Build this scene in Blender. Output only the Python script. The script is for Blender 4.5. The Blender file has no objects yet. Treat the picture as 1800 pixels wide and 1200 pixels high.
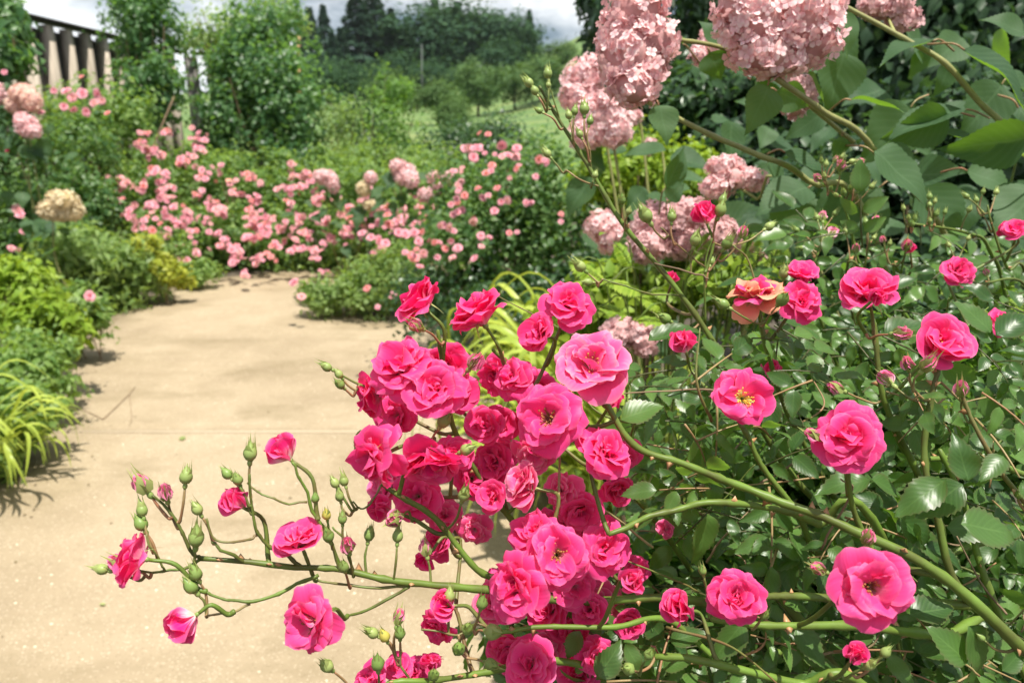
import bpy, math
import numpy as np
from mathutils import Matrix, Vector

# ---------------------------------------------------------------- camera, sky, sun, exposure
scene = bpy.context.scene
COL = scene.collection
FPX = 1300.0                       # focal length in photograph pixels (1800 wide)
PITCH = math.atan((600 - 230) / FPX)
CAM = np.array([0.0, 0.0, 1.40])
cam_d = bpy.data.cameras.new('camera')
cam = bpy.data.objects.new('camera', cam_d)
COL.objects.link(cam)
cam.location = CAM
cam.rotation_euler = (math.pi / 2 - PITCH, 0, 0)
cam_d.sensor_width = 36
cam_d.lens = 36 * FPX / 1800
cam_d.clip_start = 0.02
cam_d.clip_end = 3000
cam_d.dof.use_dof = True
cam_d.dof.focus_distance = 0.56
cam_d.dof.aperture_fstop = 9.0
scene.camera = cam

SUN_DIR = np.array([0.17, -0.24, 0.95]); SUN_DIR /= np.linalg.norm(SUN_DIR)
world = bpy.data.worlds.new('World'); scene.world = world; world.use_nodes = True
wn = world.node_tree.nodes; wl = world.node_tree.links
bg = wn['Background']; bg.inputs['Strength'].default_value = 0.050
sky = wn.new('ShaderNodeTexSky'); sky.sky_type = 'NISHITA'; sky.sun_disc = False
sky.sun_elevation = math.asin(SUN_DIR[2]); sky.sun_rotation = math.atan2(SUN_DIR[0], SUN_DIR[1])
sky.altitude = 600; sky.air_density = 1.0; sky.dust_density = 1.5
tc = wn.new('ShaderNodeTexCoord')
mp = wn.new('ShaderNodeMapping'); mp.inputs['Scale'].default_value = (1, 1, 2.4)
nz = wn.new('ShaderNodeTexNoise'); nz.inputs['Scale'].default_value = 3.1
nz.inputs['Detail'].default_value = 7; nz.inputs['Roughness'].default_value = 0.6
rp = wn.new('ShaderNodeValToRGB')
rp.color_ramp.elements[0].position = 0.40; rp.color_ramp.elements[1].position = 0.58
cl = wn.new('ShaderNodeTexNoise'); cl.inputs['Scale'].default_value = 6.0; cl.inputs['Detail'].default_value = 5
cr = wn.new('ShaderNodeValToRGB')
cr.color_ramp.elements[0].color = (11.5, 12.8, 14.0, 1); cr.color_ramp.elements[1].color = (18.0, 18.2, 18.2, 1)
cr.color_ramp.elements[0].position = 0.35; cr.color_ramp.elements[1].position = 0.62
mx = wn.new('ShaderNodeMix'); mx.data_type = 'RGBA'
wl.new(tc.outputs['Generated'], mp.inputs['Vector']); wl.new(mp.outputs[0], nz.inputs['Vector'])
wl.new(mp.outputs[0], cl.inputs['Vector']); wl.new(cl.outputs['Fac'], cr.inputs[0])
wl.new(nz.outputs['Fac'], rp.inputs[0]); wl.new(rp.outputs[0], mx.inputs['Factor'])
wl.new(sky.outputs[0], mx.inputs['A']); wl.new(cr.outputs[0], mx.inputs['B'])
wl.new(mx.outputs['Result'], bg.inputs['Color'])

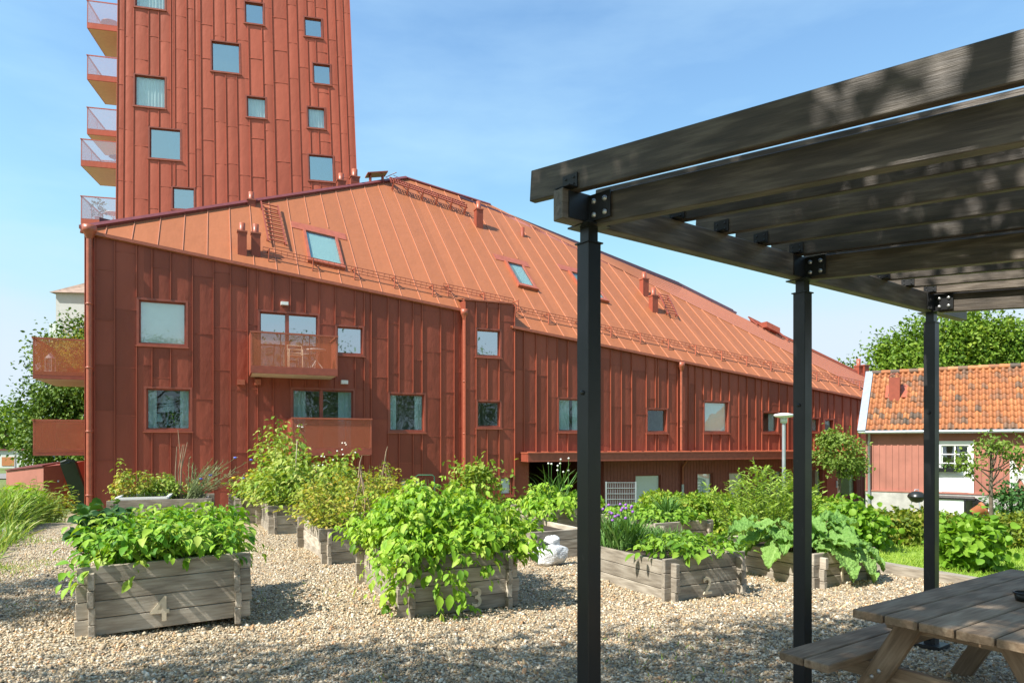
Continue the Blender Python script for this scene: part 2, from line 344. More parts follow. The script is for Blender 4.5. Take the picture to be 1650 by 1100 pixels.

_Description of the task_.
Begin at the first line of the material and copy each line exactly through the one containing "from mathutils import Matrix, Vector". Omit pictures.

_Answer_.
Build this scene in Blender. Output only the Python script. The script is for Blender 4.5. The Blender file has no objects yet. Treat the picture as 1800 pixels wide and 1200 pixels high.
import bpy, math
import numpy as np
from mathutils import Matrix, Vector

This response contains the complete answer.